§ Given data:
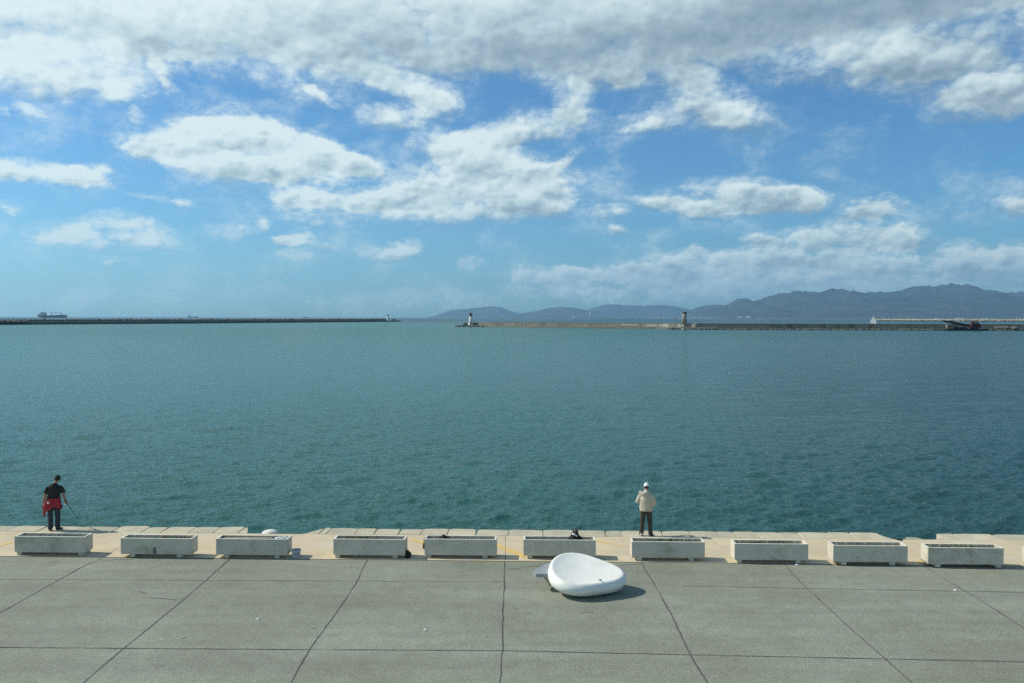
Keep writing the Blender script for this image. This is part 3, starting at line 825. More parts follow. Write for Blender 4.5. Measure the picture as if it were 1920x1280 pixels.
# bag by the right foot of planter 4
p = at(764.5, 1044.5, 0.012)
b4 = thing('bag', 'small black bag on the ground at the right foot of the planter with dry weeds', 'bag', p, 0.3)
bm = bmesh.new(); lump(bm, (0, 0, .085), .10, .09, .11, 15, .22); lump(bm, (-.02, 0, .17), .05, .05, .05, 16, .3)
bmo('bag_body', bm, 'black', b4, True)
bm = bmesh.new(); tube(bm, [(-.05, 0, .18), (-.06, 0, .24), (.0, 0, .26), (.03, 0, .19)], [.008] * 4, 8)
bmo('handle', bm, 'dark_grey', b4, True)
# shoulder bag hanging at the left end of planter 5
p5 = in_planter(4, -PL / 2 - .035, .22, 0)
h5 = thing('shoulder_bag', 'black bag hanging on the left end of the planter with the pouch', 'bag', (p5.x, p5.y, .28), QROT)
bm = bmesh.new(); lump(bm, (0, 0, .03), .045, .12, .11, 25, .2)
bmo('bag_body', bm, 'black', h5, True)
bm = bmesh.new(); tube(bm, [(-.005, -.06, .10), (0, -.05, .27), (.03, -.04, .295), (.09, -.04, .293), (.10, -.04, .27)], [.008] * 5, 6)
bmo('strap', bm, 'black', h5, True)
# bucket
p = at(555.5, 1044, 0.012)
bk = thing('bucket', 'grey plastic bucket with a blue printed band between two planters', 'bucket', p)
bm = bmesh.new()
n = 28
prof = [(.100, 0.0), (.104, .02), (.118, .12), (.132, .21), (.138, .215), (.138, .235), (.128, .235), (.114, .12), (.096, .03)]
lathe(bm, prof, n)
for f_ in bm.faces: f_.material_index = 0 if f_.calc_center_median().z > .10 else 1
bmo('pail', bm, ['bucket', 'bucket_low'], bk, True)
bm = bmesh.new()
lathe(bm, [(.1185, .118), (.1205, .130)], n)
bmesh.ops.delete(bm, geom=[f_ for f_ in bm.faces if len(f_.verts) > 4], context='FACES_ONLY')
bmo('printed_band', bm, 'blue_band', bk, True)
bm = bmesh.new(); lump(bm, (.015, -.1215, .124), .022, .004, .016, 4, .1, 2); bmo('print', bm, 'blue_band', bk, True)
bm = bmesh.new()
tube(bm, [(.137 * math.cos(a), -.137 * math.sin(a) * .75 , .225 - .05 * math.sin(a)) for a in np.linspace(0, math.pi, 12)], [.004] * 12, 6)
bmo('handle', bm, 'dark_grey', bk, True)
# litter on the asphalt
for k, (x, y, lab) in enumerate([(484, 1160.5, 'tiny white paper scrap on the asphalt left of the third joint'),
                                 (797, 1181, 'tiny white paper scrap on the asphalt left of the middle joint'),
                                 (1791, 1106, 'tiny white paper scrap lying by the rightmost joint'),
                                 (1494, 1058.5, 'tiny white scrap on the asphalt below the planter with the row of green weeds')]):
    p = at(x, y, 0.0)
    bm = bmesh.new(); lump(bm, (0, 0, .012), .045, .03, .016, k * 3.0, .5, 2)
    tag(bmo('litter', bm, 'white', None, False, (p.x, p.y, 0.002), k), lab, 'litter', 'paper scraps on the asphalt')
p = at(1741, 1052, 0.012)

# ------------------------------------------------------------------ white pebble seat
def seat():
    c = at(1100, 1100, 0.0)
    cx, cy = 1.89, 21.33
    root = thing('pebble_seat', 'large smooth white pebble shaped seat with a hollow top standing on the asphalt', 'bench', (cx, cy, 0))
    bm = bmesh.new()
    nt, nr = 96, 0
    # plan outline: broad on the left, tapering right
    def rad(th):
        x = math.cos(th); y = math.sin(th)
        a = 1.0
        b = 0.80 - 0.17 * x
        r_ = 1.0 / math.sqrt((x / a) ** 2 + (y / b) ** 2)
        r_ *= 1 + 0.035 * math.cos(3 * th + 0.6)
        return r_
    def top(x, y):   # rim height plane: high at the back left, low at the front right
        return 0.57 + 0.19 * y / 0.8 - 0.085 * x
    prof = [ # (radius share, kind, value)
        (0.40, 0.0), (0.50, 0.01), (0.66, 0.07), (0.82, 0.19), (0.93, 0.36), (0.985, 0.52), (1.0, 0.68), (0.99, 0.80), (0.965, 0.90), (0.935, 0.962), (0.905, 0.990), (0.875, 0.995), (0.84, 0.986), (0.79, 0.968), (0.70, 0.94),
        (0.60, 0.922), (0.48, 0.900), (0.36, 0.882), (0.24, 0.872), (0.12, 0.866)]
    rings = []
    for rs, hv in prof:
        ring = []
        for k in range(nt):
            th = 2 * math.pi * k / nt
            r0 = rad(th)
            x, y = r0 * rs * math.cos(th), r0 * rs * math.sin(th)
            tz = top(x, y)
            z = tz * hv
            if rs < 0.9 and hv < 0.3: x += 0.06
            ring.append(bm.verts.new((x, y, z)))
        rings.append(ring)
    for a, b in zip(rings, rings[1:]):
        for k in range(nt): bm.faces.new((a[k], a[(k + 1) % nt], b[(k + 1) % nt], b[k]))
    bm.faces.new(list(reversed(rings[0])))
    cv = bm.verts.new((0, 0, top(0, 0) * 0.864))
    for k in range(nt): bm.faces.new((rings[-1][k], rings[-1][(k + 1) % nt], cv))
    body = bmo('seat_body', bm, 'seat_white', root, True)
    sm = body.modifiers.new('sub', 'SUBSURF'); sm.levels = 2; sm.render_levels = 2
    bm = bmesh.new(); lump(bm, (0, 0, 0), .06, .026, .004, 3, 1.5, 3)
    mk = bmo('scuff_mark', bm, 'scuff', root, True)
    mk.location = (.30, -.56, .455); mk.rotation_euler = (0.5, 0, 1.2)
    # slab seat on the left
    sl = bmesh.new()
    out = [(-.62, -.08), (-.95, -.02), (-1.15, -.05), (-1.27, -.03), (-1.33, .08), (-1.31, .28), (-1.17, .58), (-.95, .88), (-.72, 1.08), (-.52, 1.12), (-.45, .8)]
    prism(sl, [Vector((x, y, 0)) for x, y in out], .36, .445, .012)
    for f_ in sl.faces: f_.material_index = 0 if f_.normal.z > .7 else 1
    bmesh.ops.recalc_face_normals(sl, faces=sl.faces)
    for f_ in sl.faces: f_.material_index = 0 if (f_.normal.z > .7 and f_.calc_center_median().z > .4) else 1
    bmo('side_slab', sl, ['slab_top', 'slab_edge'], root)
    br = bmesh.new(); tube(br, [(-1.08, .05, .355), (-.99, .05, .28), (-.90, .08, .12)], [.02, .03, .035], 8)
    bmo('bracket', br, 'slab_edge', root)
seat()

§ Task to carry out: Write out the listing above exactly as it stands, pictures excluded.

§ Exercise answer:
Keep writing the Blender script for this image. This is part 3, starting at line 825. More parts follow. Write for Blender 4.5. Measure the picture as if it were 1920x1280 pixels.
# bag by the right foot of planter 4
p = at(764.5, 1044.5, 0.012)
b4 = thing('bag', 'small black bag on the ground at the right foot of the planter with dry weeds', 'bag', p, 0.3)
bm = bmesh.new(); lump(bm, (0, 0, .085), .10, .09, .11, 15, .22); lump(bm, (-.02, 0, .17), .05, .05, .05, 16, .3)
bmo('bag_body', bm, 'black', b4, True)
bm = bmesh.new(); tube(bm, [(-.05, 0, .18), (-.06, 0, .24), (.0, 0, .26), (.03, 0, .19)], [.008] * 4, 8)
bmo('handle', bm, 'dark_grey', b4, True)
# shoulder bag hanging at the left end of planter 5
p5 = in_planter(4, -PL / 2 - .035, .22, 0)
h5 = thing('shoulder_bag', 'black bag hanging on the left end of the planter with the pouch', 'bag', (p5.x, p5.y, .28), QROT)
bm = bmesh.new(); lump(bm, (0, 0, .03), .045, .12, .11, 25, .2)
bmo('bag_body', bm, 'black', h5, True)
bm = bmesh.new(); tube(bm, [(-.005, -.06, .10), (0, -.05, .27), (.03, -.04, .295), (.09, -.04, .293), (.10, -.04, .27)], [.008] * 5, 6)
bmo('strap', bm, 'black', h5, True)
# bucket
p = at(555.5, 1044, 0.012)
bk = thing('bucket', 'grey plastic bucket with a blue printed band between two planters', 'bucket', p)
bm = bmesh.new()
n = 28
prof = [(.100, 0.0), (.104, .02), (.118, .12), (.132, .21), (.138, .215), (.138, .235), (.128, .235), (.114, .12), (.096, .03)]
lathe(bm, prof, n)
for f_ in bm.faces: f_.material_index = 0 if f_.calc_center_median().z > .10 else 1
bmo('pail', bm, ['bucket', 'bucket_low'], bk, True)
bm = bmesh.new()
lathe(bm, [(.1185, .118), (.1205, .130)], n)
bmesh.ops.delete(bm, geom=[f_ for f_ in bm.faces if len(f_.verts) > 4], context='FACES_ONLY')
bmo('printed_band', bm, 'blue_band', bk, True)
bm = bmesh.new(); lump(bm, (.015, -.1215, .124), .022, .004, .016, 4, .1, 2); bmo('print', bm, 'blue_band', bk, True)
bm = bmesh.new()
tube(bm, [(.137 * math.cos(a), -.137 * math.sin(a) * .75 , .225 - .05 * math.sin(a)) for a in np.linspace(0, math.pi, 12)], [.004] * 12, 6)
bmo('handle', bm, 'dark_grey', bk, True)
# litter on the asphalt
for k, (x, y, lab) in enumerate([(484, 1160.5, 'tiny white paper scrap on the asphalt left of the third joint'),
                                 (797, 1181, 'tiny white paper scrap on the asphalt left of the middle joint'),
                                 (1791, 1106, 'tiny white paper scrap lying by the rightmost joint'),
                                 (1494, 1058.5, 'tiny white scrap on the asphalt below the planter with the row of green weeds')]):
    p = at(x, y, 0.0)
    bm = bmesh.new(); lump(bm, (0, 0, .012), .045, .03, .016, k * 3.0, .5, 2)
    tag(bmo('litter', bm, 'white', None, False, (p.x, p.y, 0.002), k), lab, 'litter', 'paper scraps on the asphalt')
p = at(1741, 1052, 0.012)

# ------------------------------------------------------------------ white pebble seat
def seat():
    c = at(1100, 1100, 0.0)
    cx, cy = 1.89, 21.33
    root = thing('pebble_seat', 'large smooth white pebble shaped seat with a hollow top standing on the asphalt', 'bench', (cx, cy, 0))
    bm = bmesh.new()
    nt, nr = 96, 0
    # plan outline: broad on the left, tapering right
    def rad(th):
        x = math.cos(th); y = math.sin(th)
        a = 1.0
        b = 0.80 - 0.17 * x
        r_ = 1.0 / math.sqrt((x / a) ** 2 + (y / b) ** 2)
        r_ *= 1 + 0.035 * math.cos(3 * th + 0.6)
        return r_
    def top(x, y):   # rim height plane: high at the back left, low at the front right
        return 0.57 + 0.19 * y / 0.8 - 0.085 * x
    prof = [ # (radius share, kind, value)
        (0.40, 0.0), (0.50, 0.01), (0.66, 0.07), (0.82, 0.19), (0.93, 0.36), (0.985, 0.52), (1.0, 0.68), (0.99, 0.80), (0.965, 0.90), (0.935, 0.962), (0.905, 0.990), (0.875, 0.995), (0.84, 0.986), (0.79, 0.968), (0.70, 0.94),
        (0.60, 0.922), (0.48, 0.900), (0.36, 0.882), (0.24, 0.872), (0.12, 0.866)]
    rings = []
    for rs, hv in prof:
        ring = []
        for k in range(nt):
            th = 2 * math.pi * k / nt
            r0 = rad(th)
            x, y = r0 * rs * math.cos(th), r0 * rs * math.sin(th)
            tz = top(x, y)
            z = tz * hv
            if rs < 0.9 and hv < 0.3: x += 0.06
            ring.append(bm.verts.new((x, y, z)))
        rings.append(ring)
    for a, b in zip(rings, rings[1:]):
        for k in range(nt): bm.faces.new((a[k], a[(k + 1) % nt], b[(k + 1) % nt], b[k]))
    bm.faces.new(list(reversed(rings[0])))
    cv = bm.verts.new((0, 0, top(0, 0) * 0.864))
    for k in range(nt): bm.faces.new((rings[-1][k], rings[-1][(k + 1) % nt], cv))
    body = bmo('seat_body', bm, 'seat_white', root, True)
    sm = body.modifiers.new('sub', 'SUBSURF'); sm.levels = 2; sm.render_levels = 2
    bm = bmesh.new(); lump(bm, (0, 0, 0), .06, .026, .004, 3, 1.5, 3)
    mk = bmo('scuff_mark', bm, 'scuff', root, True)
    mk.location = (.30, -.56, .455); mk.rotation_euler = (0.5, 0, 1.2)
    # slab seat on the left
    sl = bmesh.new()
    out = [(-.62, -.08), (-.95, -.02), (-1.15, -.05), (-1.27, -.03), (-1.33, .08), (-1.31, .28), (-1.17, .58), (-.95, .88), (-.72, 1.08), (-.52, 1.12), (-.45, .8)]
    prism(sl, [Vector((x, y, 0)) for x, y in out], .36, .445, .012)
    for f_ in sl.faces: f_.material_index = 0 if f_.normal.z > .7 else 1
    bmesh.ops.recalc_face_normals(sl, faces=sl.faces)
    for f_ in sl.faces: f_.material_index = 0 if (f_.normal.z > .7 and f_.calc_center_median().z > .4) else 1
    bmo('side_slab', sl, ['slab_top', 'slab_edge'], root)
    br = bmesh.new(); tube(br, [(-1.08, .05, .355), (-.99, .05, .28), (-.90, .08, .12)], [.02, .03, .035], 8)
    bmo('bracket', br, 'slab_edge', root)
seat()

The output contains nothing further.